VIII. Eén restprobleem

Gelet op de internationale ontwikkelingen (zie onder punt III) zou privatisering liefst z.s.m. moeten plaatsvinden, behoudens -uiteraard- beursklimatologische omstandigheden.
Echter, de wijziging van de luchtvaartwet (w.v. 27.603) en het totstandkomen van het luchthavenindelingsbesluit en het luchthavenverkeersbesluit kunnen nog wel 1-1½ jaar in beslag nemen. Wat te doen in die overgangsperiode, omdat de overheid tot dan toe diverse handhavinginstrumenten voor het waarborgen van de publieke belangen niet ter beschikking heeft (o.a. V.b, c en e).

Suggestie: zou een convenant tussen Kabinet en NVLS uitkomst bieden, inhoudende dat gewerkt/geopereerd wordt, alsof die instrumenten de facto al bestaan?! Die moeten dan in zo'n convenant wel worden geformuleerd (vooruitlopend op de definitieve van over 1-1½ jaar).

IX. PM: Monopolie(vorming)?

a) Monopolievorming op Schiphol vindt niet plaats.

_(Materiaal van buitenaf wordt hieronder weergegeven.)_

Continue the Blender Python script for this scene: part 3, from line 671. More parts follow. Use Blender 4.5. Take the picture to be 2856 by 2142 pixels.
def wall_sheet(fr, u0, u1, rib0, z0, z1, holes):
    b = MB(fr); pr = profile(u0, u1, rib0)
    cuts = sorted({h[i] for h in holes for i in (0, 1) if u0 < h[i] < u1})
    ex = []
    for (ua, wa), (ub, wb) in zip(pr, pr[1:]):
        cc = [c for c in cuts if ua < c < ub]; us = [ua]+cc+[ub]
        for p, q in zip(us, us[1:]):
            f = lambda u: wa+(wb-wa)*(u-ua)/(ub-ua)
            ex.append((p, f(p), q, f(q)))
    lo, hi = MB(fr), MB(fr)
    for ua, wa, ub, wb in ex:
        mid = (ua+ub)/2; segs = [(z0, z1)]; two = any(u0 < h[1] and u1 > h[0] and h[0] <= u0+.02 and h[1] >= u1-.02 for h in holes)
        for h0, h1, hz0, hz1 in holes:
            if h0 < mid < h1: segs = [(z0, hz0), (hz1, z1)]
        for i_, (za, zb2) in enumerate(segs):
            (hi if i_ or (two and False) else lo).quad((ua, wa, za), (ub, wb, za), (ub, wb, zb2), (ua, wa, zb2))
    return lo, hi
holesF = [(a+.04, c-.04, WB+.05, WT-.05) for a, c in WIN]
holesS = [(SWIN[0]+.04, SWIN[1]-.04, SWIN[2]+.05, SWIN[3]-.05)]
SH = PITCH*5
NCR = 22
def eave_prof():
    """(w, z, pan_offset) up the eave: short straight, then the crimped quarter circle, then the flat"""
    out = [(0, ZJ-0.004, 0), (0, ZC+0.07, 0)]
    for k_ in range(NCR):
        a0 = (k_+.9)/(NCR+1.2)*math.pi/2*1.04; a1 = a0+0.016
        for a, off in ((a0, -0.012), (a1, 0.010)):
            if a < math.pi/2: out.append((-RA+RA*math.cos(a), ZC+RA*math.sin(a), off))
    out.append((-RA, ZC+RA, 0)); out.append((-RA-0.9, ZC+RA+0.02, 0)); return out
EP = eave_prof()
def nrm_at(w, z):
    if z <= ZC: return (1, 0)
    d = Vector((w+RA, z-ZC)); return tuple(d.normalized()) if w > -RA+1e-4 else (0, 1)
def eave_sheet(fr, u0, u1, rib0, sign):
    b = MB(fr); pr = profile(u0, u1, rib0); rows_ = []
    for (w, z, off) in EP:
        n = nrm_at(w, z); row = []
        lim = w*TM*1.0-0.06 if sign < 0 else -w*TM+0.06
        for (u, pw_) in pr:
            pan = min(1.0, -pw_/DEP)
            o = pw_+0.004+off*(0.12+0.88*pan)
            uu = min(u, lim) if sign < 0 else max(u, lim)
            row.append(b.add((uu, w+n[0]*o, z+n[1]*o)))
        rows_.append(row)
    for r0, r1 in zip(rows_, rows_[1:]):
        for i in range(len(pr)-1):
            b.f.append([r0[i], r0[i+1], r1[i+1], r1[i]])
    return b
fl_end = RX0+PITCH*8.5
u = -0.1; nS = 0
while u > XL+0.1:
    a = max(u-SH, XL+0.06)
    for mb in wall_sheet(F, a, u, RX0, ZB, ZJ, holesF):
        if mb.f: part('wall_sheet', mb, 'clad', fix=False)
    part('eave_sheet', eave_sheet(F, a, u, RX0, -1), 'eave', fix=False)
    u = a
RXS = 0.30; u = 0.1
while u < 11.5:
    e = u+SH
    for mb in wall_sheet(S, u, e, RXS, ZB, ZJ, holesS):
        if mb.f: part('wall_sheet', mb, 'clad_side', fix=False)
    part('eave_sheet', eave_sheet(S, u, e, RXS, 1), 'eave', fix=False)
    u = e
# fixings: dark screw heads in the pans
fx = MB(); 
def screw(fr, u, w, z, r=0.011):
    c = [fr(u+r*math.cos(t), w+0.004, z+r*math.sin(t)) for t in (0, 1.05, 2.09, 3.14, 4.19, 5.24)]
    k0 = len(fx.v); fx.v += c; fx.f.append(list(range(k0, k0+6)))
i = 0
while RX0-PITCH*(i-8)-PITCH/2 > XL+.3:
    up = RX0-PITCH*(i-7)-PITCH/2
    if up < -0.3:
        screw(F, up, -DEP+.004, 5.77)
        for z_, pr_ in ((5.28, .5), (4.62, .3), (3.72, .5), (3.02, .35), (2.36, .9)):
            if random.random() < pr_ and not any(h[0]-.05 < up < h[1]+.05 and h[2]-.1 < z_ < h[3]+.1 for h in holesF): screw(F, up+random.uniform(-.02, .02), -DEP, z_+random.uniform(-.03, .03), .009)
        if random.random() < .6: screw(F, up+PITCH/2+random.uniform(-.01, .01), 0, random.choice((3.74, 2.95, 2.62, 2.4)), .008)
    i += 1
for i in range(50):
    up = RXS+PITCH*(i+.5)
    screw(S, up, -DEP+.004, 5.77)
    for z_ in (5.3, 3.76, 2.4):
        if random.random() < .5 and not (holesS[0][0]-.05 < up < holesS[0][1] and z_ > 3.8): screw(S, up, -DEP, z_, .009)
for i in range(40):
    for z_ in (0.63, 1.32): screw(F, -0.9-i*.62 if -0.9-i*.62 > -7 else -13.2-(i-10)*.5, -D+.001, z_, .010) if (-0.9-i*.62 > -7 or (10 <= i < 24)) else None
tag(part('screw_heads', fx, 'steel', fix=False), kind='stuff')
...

Ongeveer 90 luchtvaartmaatschappijen concurreren op basis van o.m. prijs, kwaliteit en verbindingen. (Alleen al om deze reden gaat een vergelijking met de privatisering van de NS niet op: de NS is namelijk de énige gebruiker van de infrastructuur)
b) Schiphol is wel de enige grote luchthaven van Nederland, maar ondervindt (zware) concurrentie van de volgende luchthavens:
- V.w.b. opstappende passagiers: Brussel en Düsseldorf, en na de TGV-voltooiing: Parijs CdG.

- V.w.b. overstappende passagiers: Brussel, Frankfurt, Parijs, Londen, Kopenhagen, Wenen en Zürich. Door de toenemende luchtvaartallianties zal deze transfermarkt een steeds grotere rol gaan spelen (meer concurrentie).

- V.w.b. de luchtvrachtmarkt: Brussel, Luik, Frankfurt, Hahn, Parijs en Luxemburg.
Dit geldt overigens zowel voor Schiphol als staatsbedrijf of voor Schiphol als geprivatiseerd bedrijf.
c) Uit benchmarks blijkt overigens dat Schiphol met name door de hoge geluidsheffing relatief duur is t.o.v. concurrerende luchthavens. Als uitsluitend naar de havengelden wordt gekeken, dan zou Schiphol aanmerkelijk concurrerender zijn. M.a.w.: Ook bij privatisering kan niet/nauwelijks van een onevenredige monopoliepositie sprake zijn. Zie ook punt V en VI.

X. Hogere kosten?

KLM beweert dat de tarieven voor burgers en bedrijven wel eens 30% zouden kunnen stijgen, als de privatisering doorgaat. Wat vindt de Regering van deze bewering?